■ STATED TASK
Please restate, exactly as written, the lines running from the beginning of the material through the line that has "bar('tape_roll', Vector((x +" in it.

■ DATA SHOWN
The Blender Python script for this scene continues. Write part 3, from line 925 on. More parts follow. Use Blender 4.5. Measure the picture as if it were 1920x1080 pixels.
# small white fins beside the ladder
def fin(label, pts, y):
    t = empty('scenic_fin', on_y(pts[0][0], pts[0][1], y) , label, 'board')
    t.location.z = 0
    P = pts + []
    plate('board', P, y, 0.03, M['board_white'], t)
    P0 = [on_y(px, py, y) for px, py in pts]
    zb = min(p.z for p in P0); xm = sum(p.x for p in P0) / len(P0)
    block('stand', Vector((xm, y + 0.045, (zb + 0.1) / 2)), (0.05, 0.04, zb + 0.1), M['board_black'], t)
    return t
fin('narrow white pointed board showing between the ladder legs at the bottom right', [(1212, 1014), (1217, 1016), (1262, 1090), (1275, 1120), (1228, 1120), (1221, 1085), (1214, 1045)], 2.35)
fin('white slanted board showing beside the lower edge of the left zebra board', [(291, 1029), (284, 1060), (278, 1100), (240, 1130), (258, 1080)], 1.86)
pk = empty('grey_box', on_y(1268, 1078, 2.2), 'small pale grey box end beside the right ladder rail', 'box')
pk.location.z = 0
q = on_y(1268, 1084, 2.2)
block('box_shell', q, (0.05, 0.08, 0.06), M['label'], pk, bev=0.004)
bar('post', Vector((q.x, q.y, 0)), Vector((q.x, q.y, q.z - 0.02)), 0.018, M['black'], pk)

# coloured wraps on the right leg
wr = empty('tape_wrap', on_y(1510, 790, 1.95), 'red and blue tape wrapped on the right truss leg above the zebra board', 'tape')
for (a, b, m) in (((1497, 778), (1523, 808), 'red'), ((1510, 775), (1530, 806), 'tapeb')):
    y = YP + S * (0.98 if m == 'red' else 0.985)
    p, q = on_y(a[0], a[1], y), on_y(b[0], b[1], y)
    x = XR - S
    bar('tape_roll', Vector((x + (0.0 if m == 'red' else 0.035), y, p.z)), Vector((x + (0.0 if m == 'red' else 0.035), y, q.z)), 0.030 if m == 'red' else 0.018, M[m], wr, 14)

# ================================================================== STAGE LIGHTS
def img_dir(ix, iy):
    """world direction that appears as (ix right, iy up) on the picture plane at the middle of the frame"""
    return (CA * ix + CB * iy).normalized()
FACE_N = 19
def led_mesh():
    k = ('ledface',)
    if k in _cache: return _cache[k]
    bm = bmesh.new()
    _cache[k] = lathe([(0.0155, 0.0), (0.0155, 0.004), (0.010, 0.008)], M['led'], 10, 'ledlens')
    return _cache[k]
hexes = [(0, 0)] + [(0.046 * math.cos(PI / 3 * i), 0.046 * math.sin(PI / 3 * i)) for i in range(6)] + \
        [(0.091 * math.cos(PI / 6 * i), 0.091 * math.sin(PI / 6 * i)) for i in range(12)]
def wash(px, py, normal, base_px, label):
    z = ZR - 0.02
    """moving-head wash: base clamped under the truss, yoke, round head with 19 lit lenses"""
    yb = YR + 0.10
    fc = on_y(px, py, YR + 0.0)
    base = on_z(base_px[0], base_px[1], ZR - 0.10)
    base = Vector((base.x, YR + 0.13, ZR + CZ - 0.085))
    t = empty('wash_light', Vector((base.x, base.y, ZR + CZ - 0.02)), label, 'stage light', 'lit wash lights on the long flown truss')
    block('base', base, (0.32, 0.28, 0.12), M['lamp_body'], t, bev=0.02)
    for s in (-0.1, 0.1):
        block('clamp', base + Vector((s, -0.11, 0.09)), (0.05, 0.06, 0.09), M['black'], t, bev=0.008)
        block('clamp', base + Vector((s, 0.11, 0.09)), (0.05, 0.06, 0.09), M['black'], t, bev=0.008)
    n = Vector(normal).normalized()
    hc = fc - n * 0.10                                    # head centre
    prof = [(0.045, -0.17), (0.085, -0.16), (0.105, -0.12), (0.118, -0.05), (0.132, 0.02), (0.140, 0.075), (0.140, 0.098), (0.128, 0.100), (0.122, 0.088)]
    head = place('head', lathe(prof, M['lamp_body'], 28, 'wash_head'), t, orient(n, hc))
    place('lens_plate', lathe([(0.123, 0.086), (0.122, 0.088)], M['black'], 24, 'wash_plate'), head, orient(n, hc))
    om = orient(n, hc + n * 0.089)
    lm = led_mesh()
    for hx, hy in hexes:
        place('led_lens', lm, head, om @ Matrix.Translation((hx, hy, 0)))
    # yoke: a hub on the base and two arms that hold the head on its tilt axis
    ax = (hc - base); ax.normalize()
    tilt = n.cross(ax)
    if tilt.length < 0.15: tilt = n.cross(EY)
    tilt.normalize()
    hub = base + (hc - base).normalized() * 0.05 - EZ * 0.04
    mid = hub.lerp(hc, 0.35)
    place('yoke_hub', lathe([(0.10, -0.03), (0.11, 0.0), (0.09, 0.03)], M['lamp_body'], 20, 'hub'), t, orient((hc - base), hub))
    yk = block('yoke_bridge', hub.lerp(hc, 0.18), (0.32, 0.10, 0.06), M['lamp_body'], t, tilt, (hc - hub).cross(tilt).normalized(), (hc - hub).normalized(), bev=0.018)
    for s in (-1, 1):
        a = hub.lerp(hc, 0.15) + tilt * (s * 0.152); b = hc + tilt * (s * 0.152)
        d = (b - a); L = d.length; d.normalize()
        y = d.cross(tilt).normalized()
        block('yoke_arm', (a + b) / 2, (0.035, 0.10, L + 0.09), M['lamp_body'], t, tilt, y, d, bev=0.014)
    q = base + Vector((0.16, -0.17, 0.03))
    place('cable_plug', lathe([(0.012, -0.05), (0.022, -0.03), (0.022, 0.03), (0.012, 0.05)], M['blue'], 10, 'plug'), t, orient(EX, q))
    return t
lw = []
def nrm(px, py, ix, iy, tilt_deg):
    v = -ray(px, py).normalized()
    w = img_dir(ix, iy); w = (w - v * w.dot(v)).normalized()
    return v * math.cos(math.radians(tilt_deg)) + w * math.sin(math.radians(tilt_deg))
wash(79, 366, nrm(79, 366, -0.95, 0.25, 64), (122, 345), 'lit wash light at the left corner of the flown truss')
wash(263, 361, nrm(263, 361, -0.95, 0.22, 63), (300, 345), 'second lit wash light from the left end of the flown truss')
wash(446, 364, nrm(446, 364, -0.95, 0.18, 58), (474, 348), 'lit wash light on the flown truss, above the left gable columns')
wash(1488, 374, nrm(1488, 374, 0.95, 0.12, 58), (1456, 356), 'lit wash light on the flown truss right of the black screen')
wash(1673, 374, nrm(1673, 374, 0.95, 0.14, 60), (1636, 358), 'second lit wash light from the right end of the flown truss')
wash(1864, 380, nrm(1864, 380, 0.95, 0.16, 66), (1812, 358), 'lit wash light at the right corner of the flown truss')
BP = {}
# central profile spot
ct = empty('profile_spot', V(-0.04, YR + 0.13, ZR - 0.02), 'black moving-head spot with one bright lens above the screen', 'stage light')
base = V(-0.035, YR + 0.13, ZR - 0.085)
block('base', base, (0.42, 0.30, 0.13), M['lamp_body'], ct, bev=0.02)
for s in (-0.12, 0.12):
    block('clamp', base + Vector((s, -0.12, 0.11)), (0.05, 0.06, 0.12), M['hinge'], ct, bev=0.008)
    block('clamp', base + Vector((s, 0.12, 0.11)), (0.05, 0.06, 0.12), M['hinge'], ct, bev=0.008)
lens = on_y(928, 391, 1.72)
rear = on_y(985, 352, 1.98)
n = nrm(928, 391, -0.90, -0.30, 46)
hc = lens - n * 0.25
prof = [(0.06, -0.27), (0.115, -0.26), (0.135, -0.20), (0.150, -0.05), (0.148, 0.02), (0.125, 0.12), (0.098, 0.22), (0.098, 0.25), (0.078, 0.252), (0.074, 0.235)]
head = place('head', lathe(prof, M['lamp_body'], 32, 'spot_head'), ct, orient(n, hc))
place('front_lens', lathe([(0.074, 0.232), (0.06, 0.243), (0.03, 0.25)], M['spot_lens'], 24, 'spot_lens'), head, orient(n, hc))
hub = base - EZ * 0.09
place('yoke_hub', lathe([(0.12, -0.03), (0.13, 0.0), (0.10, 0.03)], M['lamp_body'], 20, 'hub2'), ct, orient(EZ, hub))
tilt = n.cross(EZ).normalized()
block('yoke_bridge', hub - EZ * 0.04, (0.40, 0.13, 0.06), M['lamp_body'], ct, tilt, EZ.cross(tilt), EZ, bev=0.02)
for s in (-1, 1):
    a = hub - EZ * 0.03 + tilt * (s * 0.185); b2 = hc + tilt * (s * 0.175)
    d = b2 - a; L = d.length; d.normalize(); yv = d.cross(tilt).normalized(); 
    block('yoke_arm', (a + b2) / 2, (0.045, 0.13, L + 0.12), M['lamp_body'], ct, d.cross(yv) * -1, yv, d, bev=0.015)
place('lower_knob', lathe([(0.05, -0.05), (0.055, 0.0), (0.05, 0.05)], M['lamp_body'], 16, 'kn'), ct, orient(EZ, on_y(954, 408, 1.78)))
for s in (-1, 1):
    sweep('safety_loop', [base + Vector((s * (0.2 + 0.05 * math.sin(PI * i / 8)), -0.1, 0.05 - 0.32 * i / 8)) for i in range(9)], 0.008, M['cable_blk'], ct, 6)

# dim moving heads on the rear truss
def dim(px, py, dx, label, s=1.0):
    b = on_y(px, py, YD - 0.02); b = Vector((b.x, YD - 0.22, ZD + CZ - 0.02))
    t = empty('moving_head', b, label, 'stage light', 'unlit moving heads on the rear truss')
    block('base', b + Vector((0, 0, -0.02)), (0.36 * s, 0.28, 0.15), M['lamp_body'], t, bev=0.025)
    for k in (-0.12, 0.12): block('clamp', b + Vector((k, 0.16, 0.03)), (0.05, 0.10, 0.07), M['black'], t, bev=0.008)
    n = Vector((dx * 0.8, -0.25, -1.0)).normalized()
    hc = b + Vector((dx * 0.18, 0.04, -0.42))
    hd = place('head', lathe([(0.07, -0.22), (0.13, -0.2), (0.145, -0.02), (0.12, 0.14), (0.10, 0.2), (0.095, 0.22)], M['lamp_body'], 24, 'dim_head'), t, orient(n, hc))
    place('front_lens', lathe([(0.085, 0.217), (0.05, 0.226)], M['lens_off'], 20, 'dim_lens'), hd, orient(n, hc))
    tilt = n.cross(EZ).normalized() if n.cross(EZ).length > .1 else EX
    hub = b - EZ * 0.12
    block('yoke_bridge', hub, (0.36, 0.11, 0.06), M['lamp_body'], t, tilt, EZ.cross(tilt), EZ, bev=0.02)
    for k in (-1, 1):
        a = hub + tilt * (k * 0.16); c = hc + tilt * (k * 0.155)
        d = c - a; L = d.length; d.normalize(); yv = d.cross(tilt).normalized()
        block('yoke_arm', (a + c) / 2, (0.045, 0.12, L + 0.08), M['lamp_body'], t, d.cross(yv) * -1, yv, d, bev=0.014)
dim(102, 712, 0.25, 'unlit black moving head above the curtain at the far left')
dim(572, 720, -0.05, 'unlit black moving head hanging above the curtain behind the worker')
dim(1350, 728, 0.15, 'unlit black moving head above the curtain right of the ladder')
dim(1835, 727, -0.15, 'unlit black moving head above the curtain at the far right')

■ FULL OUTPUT
The Blender Python script for this scene continues. Write part 3, from line 925 on. More parts follow. Use Blender 4.5. Measure the picture as if it were 1920x1080 pixels.
# small white fins beside the ladder
def fin(label, pts, y):
    t = empty('scenic_fin', on_y(pts[0][0], pts[0][1], y) , label, 'board')
    t.location.z = 0
    P = pts + []
    plate('board', P, y, 0.03, M['board_white'], t)
    P0 = [on_y(px, py, y) for px, py in pts]
    zb = min(p.z for p in P0); xm = sum(p.x for p in P0) / len(P0)
    block('stand', Vector((xm, y + 0.045, (zb + 0.1) / 2)), (0.05, 0.04, zb + 0.1), M['board_black'], t)
    return t
fin('narrow white pointed board showing between the ladder legs at the bottom right', [(1212, 1014), (1217, 1016), (1262, 1090), (1275, 1120), (1228, 1120), (1221, 1085), (1214, 1045)], 2.35)
fin('white slanted board showing beside the lower edge of the left zebra board', [(291, 1029), (284, 1060), (278, 1100), (240, 1130), (258, 1080)], 1.86)
pk = empty('grey_box', on_y(1268, 1078, 2.2), 'small pale grey box end beside the right ladder rail', 'box')
pk.location.z = 0
q = on_y(1268, 1084, 2.2)
block('box_shell', q, (0.05, 0.08, 0.06), M['label'], pk, bev=0.004)
bar('post', Vector((q.x, q.y, 0)), Vector((q.x, q.y, q.z - 0.02)), 0.018, M['black'], pk)

# coloured wraps on the right leg
wr = empty('tape_wrap', on_y(1510, 790, 1.95), 'red and blue tape wrapped on the right truss leg above the zebra board', 'tape')
for (a, b, m) in (((1497, 778), (1523, 808), 'red'), ((1510, 775), (1530, 806), 'tapeb')):
    y = YP + S * (0.98 if m == 'red' else 0.985)
    p, q = on_y(a[0], a[1], y), on_y(b[0], b[1], y)
    x = XR - S
    bar('tape_roll', Vector((x + (0.0 if m == 'red' else 0.035), y, p.z)), Vector((x + (0.0 if m == 'red' else 0.035), y, q.z)), 0.030 if m == 'red' else 0.018, M[m], wr, 14)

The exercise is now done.